## SUPPLIED DATA
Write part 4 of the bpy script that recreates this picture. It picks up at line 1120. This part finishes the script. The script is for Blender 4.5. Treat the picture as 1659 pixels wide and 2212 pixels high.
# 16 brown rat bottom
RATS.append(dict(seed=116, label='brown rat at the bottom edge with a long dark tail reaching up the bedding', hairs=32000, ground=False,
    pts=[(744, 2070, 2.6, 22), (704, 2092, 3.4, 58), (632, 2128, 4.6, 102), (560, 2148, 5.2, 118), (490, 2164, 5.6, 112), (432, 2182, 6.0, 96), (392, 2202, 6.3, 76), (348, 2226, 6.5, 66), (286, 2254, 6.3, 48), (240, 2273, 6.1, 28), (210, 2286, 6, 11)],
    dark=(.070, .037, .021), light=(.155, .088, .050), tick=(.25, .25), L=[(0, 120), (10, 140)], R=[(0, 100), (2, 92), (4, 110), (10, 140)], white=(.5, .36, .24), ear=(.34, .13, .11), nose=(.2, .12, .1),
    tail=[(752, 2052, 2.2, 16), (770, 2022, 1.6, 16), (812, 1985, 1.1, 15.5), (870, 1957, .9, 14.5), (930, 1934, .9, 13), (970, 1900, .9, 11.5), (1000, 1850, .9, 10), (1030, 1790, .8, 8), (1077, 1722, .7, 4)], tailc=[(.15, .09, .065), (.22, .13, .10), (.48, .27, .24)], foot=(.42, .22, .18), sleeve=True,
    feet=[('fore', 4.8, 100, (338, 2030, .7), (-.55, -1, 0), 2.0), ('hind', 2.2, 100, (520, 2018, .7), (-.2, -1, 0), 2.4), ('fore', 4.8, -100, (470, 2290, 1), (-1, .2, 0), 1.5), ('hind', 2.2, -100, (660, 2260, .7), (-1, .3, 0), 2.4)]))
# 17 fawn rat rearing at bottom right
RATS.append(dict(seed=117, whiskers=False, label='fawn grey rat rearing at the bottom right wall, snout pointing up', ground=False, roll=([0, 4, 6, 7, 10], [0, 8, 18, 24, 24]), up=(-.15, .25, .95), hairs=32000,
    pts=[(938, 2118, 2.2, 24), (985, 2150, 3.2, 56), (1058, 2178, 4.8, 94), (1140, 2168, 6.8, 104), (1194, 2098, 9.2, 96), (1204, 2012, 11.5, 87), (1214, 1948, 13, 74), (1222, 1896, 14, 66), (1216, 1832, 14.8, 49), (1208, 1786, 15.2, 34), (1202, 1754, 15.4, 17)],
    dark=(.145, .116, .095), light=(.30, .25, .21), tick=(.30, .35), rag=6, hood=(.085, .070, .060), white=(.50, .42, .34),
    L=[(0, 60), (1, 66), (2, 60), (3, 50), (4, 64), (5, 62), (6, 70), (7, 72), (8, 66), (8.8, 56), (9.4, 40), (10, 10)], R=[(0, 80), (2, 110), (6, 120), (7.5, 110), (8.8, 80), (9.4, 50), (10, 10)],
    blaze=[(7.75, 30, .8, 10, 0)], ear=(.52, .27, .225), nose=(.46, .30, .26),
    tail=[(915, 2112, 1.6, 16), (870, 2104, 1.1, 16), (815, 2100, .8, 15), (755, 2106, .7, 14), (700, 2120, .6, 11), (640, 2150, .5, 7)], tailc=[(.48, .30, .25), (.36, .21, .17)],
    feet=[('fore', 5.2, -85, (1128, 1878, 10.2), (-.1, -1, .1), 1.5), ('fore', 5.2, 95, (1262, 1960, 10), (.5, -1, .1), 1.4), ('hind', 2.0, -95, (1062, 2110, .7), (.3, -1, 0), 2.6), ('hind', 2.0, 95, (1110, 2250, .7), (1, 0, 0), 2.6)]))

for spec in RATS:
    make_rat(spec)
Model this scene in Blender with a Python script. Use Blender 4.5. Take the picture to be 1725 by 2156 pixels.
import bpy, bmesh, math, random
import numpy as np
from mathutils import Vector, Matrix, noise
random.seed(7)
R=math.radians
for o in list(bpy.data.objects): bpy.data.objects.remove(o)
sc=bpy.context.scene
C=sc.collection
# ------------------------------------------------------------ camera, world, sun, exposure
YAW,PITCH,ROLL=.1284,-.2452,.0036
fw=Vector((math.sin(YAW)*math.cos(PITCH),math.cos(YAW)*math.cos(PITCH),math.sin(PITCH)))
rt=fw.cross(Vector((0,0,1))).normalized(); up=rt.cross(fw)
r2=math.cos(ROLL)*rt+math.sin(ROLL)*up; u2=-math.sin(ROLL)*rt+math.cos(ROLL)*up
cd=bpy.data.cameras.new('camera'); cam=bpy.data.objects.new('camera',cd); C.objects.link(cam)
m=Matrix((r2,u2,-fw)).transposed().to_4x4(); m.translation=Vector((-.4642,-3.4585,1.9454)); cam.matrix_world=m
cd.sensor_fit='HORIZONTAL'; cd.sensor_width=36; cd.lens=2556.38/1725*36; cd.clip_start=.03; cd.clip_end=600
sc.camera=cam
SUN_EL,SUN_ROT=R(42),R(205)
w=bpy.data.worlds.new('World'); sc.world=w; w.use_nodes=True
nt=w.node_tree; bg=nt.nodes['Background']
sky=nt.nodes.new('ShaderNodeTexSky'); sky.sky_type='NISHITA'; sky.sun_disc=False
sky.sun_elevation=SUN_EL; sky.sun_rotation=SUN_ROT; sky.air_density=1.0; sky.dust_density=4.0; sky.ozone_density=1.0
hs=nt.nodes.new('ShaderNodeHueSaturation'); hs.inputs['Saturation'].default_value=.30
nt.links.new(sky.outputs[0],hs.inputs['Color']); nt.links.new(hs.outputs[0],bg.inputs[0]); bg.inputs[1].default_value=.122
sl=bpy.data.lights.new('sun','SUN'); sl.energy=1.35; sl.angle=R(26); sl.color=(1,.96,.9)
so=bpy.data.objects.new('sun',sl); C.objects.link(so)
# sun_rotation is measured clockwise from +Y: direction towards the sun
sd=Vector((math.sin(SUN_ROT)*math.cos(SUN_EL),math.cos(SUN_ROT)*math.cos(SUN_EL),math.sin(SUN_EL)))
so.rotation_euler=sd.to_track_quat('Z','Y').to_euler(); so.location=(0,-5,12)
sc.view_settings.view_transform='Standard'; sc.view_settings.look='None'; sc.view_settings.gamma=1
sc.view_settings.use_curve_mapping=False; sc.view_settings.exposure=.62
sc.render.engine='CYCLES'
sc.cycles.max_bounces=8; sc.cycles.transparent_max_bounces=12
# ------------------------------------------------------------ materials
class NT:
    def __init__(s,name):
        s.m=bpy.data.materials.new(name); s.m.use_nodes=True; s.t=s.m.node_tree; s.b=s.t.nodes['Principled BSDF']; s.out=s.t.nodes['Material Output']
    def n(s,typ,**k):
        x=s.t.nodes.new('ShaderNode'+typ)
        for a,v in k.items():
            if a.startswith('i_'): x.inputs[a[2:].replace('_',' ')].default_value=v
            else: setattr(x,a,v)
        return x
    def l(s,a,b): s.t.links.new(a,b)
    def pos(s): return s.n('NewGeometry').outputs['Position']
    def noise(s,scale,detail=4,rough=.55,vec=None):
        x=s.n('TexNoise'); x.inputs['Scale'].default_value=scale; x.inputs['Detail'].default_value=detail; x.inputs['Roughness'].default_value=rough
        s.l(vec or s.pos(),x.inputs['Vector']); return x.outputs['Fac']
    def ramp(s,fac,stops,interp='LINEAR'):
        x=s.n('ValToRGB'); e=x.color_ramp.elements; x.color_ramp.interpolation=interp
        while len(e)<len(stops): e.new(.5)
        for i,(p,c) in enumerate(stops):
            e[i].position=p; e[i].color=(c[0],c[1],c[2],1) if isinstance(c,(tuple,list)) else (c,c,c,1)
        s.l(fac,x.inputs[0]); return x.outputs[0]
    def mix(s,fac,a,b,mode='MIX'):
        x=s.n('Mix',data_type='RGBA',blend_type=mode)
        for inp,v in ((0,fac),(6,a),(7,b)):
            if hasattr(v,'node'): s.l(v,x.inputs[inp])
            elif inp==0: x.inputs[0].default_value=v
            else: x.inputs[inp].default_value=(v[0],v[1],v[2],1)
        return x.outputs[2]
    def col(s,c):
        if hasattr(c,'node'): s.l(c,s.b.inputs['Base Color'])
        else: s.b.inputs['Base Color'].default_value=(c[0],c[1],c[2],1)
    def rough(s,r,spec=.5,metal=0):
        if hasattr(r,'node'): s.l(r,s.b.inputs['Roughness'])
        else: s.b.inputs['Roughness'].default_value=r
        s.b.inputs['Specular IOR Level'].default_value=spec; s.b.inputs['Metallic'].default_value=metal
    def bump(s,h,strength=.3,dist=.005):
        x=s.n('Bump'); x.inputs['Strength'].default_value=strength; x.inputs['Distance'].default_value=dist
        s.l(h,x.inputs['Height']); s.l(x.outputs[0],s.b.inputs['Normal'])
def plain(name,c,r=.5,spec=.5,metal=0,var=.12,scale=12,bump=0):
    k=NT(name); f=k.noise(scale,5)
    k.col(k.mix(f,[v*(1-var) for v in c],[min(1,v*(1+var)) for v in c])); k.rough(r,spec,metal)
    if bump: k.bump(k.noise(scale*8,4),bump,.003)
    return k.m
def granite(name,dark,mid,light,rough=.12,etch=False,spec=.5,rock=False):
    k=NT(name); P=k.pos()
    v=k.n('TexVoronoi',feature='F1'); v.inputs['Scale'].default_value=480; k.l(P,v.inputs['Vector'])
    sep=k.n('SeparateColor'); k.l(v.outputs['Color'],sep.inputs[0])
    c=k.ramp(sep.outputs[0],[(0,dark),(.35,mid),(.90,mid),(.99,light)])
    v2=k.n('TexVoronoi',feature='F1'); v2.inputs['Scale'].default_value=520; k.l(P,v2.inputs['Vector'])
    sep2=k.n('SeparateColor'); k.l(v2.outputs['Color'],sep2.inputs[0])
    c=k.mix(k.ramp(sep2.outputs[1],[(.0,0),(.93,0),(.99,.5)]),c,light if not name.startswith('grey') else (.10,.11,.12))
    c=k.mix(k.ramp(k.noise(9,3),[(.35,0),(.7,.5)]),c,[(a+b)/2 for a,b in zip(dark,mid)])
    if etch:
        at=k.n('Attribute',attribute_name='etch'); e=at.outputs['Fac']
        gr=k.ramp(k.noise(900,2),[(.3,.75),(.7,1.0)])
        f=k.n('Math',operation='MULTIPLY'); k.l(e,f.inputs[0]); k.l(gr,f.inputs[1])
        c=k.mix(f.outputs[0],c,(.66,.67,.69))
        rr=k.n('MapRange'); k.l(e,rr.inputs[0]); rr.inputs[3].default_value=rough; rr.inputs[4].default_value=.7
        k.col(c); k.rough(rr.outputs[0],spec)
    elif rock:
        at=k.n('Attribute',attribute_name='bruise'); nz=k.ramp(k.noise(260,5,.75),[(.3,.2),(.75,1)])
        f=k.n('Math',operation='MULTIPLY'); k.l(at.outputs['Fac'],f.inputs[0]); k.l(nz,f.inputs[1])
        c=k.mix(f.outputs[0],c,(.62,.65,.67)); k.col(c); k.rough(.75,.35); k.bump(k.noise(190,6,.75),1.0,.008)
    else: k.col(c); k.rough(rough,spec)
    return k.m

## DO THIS
Look through the listing and extract every line with "scene" in it.

## ANSWER FOR THE TASK
Model this scene in Blender with a Python script. Use Blender 4.5. Take the picture to be 1725 by 2156 pixels.
sc=bpy.context.scene